I think we've been in the Horrorcram for, what 15 years? Glad you've resurrected it.

Just keep it away from any small children throwing flowers in the river.





I think we've been in the Horrorcram for, what 15 years? Glad you've resurrected it.

Just keep it away from any small children throwing flowers in the river.
Oh **** Tak is here!


Also being on the last two dead forums it’s nice to meet some new blood so thanks for the welcomes from all you.



Just checked and Corrierino is officially gone. Sank beneath the waves.


Watched The Ghoul last night. It's a 1933 Karloff film that he made in England after a falling out with Universal over money. Pretty good actually. He plays an Egyptologist named Henry Morlant who is convinced that a jewel called The Eternal Light will grant him immortality if he is buried with it. That's when a plethora of thieves come out of the woodwork to try and steal it. The cast includes a couple of future "Sirs", Ralph Richardson and Cedric Hardwicke and Ernest Thesiger (Dr. Pretorious from The Bride of Frankenstein) The plot does a decent enough job of combining "the old dark house" genre of horror with elements of The Mummy and a bit of drawing room mystery. (80 out of 100)

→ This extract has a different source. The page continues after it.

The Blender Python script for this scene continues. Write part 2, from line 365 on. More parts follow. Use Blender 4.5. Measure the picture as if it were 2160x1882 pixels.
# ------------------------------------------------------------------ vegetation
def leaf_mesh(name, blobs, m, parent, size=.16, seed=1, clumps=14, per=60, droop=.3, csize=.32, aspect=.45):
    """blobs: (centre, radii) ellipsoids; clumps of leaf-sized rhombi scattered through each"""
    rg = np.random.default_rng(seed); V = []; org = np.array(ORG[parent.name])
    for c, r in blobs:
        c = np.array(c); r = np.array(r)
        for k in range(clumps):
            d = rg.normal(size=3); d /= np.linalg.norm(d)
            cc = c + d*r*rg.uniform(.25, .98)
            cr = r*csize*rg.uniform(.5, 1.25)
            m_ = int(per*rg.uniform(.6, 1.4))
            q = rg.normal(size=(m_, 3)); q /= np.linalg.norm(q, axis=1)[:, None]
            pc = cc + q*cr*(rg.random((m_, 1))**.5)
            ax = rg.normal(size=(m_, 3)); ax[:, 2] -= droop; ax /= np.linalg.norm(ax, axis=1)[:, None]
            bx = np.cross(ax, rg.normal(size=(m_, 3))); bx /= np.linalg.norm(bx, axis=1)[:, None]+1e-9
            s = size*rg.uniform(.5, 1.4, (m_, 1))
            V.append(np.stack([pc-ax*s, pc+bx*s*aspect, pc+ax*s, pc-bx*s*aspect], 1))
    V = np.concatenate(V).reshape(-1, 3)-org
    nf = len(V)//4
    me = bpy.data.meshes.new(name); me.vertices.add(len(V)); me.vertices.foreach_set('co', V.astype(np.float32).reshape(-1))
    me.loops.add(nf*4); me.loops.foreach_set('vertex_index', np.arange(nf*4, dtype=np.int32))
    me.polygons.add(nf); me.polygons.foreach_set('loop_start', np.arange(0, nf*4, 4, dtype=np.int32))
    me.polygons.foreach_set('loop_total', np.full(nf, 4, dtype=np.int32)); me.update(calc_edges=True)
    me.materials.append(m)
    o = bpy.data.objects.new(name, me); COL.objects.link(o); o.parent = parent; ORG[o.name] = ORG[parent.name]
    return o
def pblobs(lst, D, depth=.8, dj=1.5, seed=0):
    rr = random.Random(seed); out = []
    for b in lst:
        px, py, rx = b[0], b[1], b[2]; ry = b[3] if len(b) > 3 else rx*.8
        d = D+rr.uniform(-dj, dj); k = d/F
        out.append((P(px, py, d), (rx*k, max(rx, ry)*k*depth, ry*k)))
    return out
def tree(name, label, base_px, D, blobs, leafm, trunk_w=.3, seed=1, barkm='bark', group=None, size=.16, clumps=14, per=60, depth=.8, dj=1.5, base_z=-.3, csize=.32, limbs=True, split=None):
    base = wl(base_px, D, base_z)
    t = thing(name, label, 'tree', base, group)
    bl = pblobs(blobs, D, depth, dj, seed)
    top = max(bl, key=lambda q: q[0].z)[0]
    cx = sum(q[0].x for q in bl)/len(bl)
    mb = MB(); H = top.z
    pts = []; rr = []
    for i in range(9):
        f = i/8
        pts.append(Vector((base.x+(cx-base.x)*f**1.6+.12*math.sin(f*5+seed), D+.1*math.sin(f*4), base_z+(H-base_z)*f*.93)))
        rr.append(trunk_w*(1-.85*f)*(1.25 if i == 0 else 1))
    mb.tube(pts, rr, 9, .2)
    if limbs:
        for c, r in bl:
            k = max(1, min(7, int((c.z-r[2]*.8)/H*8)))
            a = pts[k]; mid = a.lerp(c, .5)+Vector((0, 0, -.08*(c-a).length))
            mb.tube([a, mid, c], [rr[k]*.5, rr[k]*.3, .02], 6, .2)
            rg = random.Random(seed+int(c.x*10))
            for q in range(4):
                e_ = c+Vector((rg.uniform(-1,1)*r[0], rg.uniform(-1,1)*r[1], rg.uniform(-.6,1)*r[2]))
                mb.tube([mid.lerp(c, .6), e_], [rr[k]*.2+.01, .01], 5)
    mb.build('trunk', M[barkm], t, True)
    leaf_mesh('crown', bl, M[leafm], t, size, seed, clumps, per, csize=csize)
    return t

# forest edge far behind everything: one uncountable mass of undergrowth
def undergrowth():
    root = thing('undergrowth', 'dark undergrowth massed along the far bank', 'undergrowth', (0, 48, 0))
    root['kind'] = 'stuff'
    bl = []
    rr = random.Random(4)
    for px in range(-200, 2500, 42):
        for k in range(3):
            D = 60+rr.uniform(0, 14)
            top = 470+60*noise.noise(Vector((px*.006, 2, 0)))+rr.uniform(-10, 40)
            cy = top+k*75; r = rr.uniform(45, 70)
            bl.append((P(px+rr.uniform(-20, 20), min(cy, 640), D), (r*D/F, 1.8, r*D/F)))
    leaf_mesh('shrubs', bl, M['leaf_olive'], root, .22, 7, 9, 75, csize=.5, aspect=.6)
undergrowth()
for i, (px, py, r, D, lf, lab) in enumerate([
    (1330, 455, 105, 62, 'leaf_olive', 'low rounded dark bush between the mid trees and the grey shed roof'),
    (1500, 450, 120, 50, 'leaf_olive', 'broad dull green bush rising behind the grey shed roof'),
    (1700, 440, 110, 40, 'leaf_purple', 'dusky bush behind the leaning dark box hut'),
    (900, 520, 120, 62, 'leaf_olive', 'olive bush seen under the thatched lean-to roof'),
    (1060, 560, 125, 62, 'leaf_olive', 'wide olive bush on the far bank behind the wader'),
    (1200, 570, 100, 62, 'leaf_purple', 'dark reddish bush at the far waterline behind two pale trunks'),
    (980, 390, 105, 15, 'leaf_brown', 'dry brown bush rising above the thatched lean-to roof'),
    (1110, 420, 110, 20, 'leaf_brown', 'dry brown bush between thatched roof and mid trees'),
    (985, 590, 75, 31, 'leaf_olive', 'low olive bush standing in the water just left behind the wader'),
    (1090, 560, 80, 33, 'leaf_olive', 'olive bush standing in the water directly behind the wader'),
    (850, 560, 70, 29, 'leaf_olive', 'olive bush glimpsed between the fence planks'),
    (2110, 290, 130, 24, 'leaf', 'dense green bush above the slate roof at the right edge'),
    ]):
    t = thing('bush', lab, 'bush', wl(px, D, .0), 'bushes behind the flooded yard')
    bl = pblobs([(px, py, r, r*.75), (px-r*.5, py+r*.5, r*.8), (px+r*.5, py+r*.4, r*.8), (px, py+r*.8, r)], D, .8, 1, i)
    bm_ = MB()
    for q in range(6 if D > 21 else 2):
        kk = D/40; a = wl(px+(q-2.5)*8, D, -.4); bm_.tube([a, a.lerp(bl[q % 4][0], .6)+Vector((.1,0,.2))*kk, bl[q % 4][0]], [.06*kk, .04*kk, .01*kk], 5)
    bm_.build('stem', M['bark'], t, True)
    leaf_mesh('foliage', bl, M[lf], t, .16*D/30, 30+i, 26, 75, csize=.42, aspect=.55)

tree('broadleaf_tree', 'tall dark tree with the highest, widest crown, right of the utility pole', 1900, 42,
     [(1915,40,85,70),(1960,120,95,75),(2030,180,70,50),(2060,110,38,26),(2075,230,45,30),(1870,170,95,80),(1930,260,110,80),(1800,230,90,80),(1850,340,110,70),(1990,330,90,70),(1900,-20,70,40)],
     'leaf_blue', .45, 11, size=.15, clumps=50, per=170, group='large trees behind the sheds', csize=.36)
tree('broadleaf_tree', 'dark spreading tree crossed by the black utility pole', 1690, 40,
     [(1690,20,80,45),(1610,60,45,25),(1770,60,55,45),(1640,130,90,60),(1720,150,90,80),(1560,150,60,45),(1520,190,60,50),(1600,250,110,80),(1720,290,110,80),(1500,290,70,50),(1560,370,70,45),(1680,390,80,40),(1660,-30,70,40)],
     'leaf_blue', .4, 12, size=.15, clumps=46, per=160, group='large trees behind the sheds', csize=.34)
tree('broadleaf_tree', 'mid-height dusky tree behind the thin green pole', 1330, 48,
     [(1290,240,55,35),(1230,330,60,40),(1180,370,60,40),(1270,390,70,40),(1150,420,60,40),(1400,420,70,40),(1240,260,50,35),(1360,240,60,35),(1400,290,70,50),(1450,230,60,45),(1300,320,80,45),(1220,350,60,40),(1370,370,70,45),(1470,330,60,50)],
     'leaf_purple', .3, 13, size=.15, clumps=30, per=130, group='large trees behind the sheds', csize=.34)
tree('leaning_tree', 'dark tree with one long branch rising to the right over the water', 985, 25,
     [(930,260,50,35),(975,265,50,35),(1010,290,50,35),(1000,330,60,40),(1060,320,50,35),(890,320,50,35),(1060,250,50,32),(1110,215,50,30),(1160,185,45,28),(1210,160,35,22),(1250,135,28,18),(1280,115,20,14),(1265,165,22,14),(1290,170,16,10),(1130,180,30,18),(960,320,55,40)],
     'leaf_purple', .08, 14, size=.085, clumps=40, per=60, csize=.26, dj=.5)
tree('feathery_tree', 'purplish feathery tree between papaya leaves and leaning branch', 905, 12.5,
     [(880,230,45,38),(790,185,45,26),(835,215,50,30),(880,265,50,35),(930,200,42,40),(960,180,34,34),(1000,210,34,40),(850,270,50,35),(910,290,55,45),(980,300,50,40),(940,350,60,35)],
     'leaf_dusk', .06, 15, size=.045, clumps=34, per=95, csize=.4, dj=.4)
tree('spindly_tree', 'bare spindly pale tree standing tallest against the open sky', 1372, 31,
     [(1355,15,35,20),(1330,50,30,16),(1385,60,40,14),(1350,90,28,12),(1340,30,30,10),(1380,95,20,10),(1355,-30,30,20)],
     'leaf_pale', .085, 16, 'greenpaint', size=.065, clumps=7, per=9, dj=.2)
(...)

Another RT/Corrierino refugee here. Starting to work on my Hooptober 7 list, probably with either The Invisible Man Returns or Bride of Frankenstein tonight.

Odds are that I'll pop up from time to time here, especially during this month or when someone's discussing a film I've seen and can remember.



Joining in as a RT and Correrieno Horrorcram refugee, glad to see familiar faces and get my horror movie recommendations and fun quotient filled.



Prelude (1927)
Guy falls asleep while reading Poe's The Premature Burial and listening to Rachmaninoff's Prelude. Nightmares ensue.



Just checked and Corrierino is officially gone. Sank beneath the waves.


Watched The Ghoul last night. It's a 1933 Karloff film that he made in England after a falling out with Universal over money. Pretty good actually. He plays an Egyptologist named Henry Morlant who is convinced that a jewel called The Eternal Light will grant him immortality if he is buried with it. That's when a plethora of thieves come out of the woodwork to try and steal it. The cast includes a couple of future "Sirs", Ralph Richardson and Cedric Hardwicke and Ernest Thesiger (Dr. Pretorious from The Bride of Frankenstein) The plot does a decent enough job of combining "the old dark house" genre of horror with elements of The Mummy and a bit of drawing room mystery. (80 out of 100)
Saw this last year, but I wasn't a fan. Felt a bit draggy, but it's always nice to see Karloff.



Saw this last year, but I wasn't a fan. Felt a bit draggy, but it's always nice to see Karloff.
I can see that. But I've seen plenty of other old timey horror flicks that moved slow. It had just enough humor to tip it into the favorable column. Besides, in honor of Halloween I've been watching horror movies and some of them have been real dogs. Started Creature from the Haunted Sea but bailed out after a few minutes. I'd already seen it so I figured why be a masochist about it.



I watched Sam Was Here which had a very Twilight Zone/Black Mirror vibe except it wasn’t very good and kinda nonsensical.

I also watched Random Acts of Violence directed by Jay Baruchel which was a little too convoluted and far fetched for its own good. But man the violence was brutal.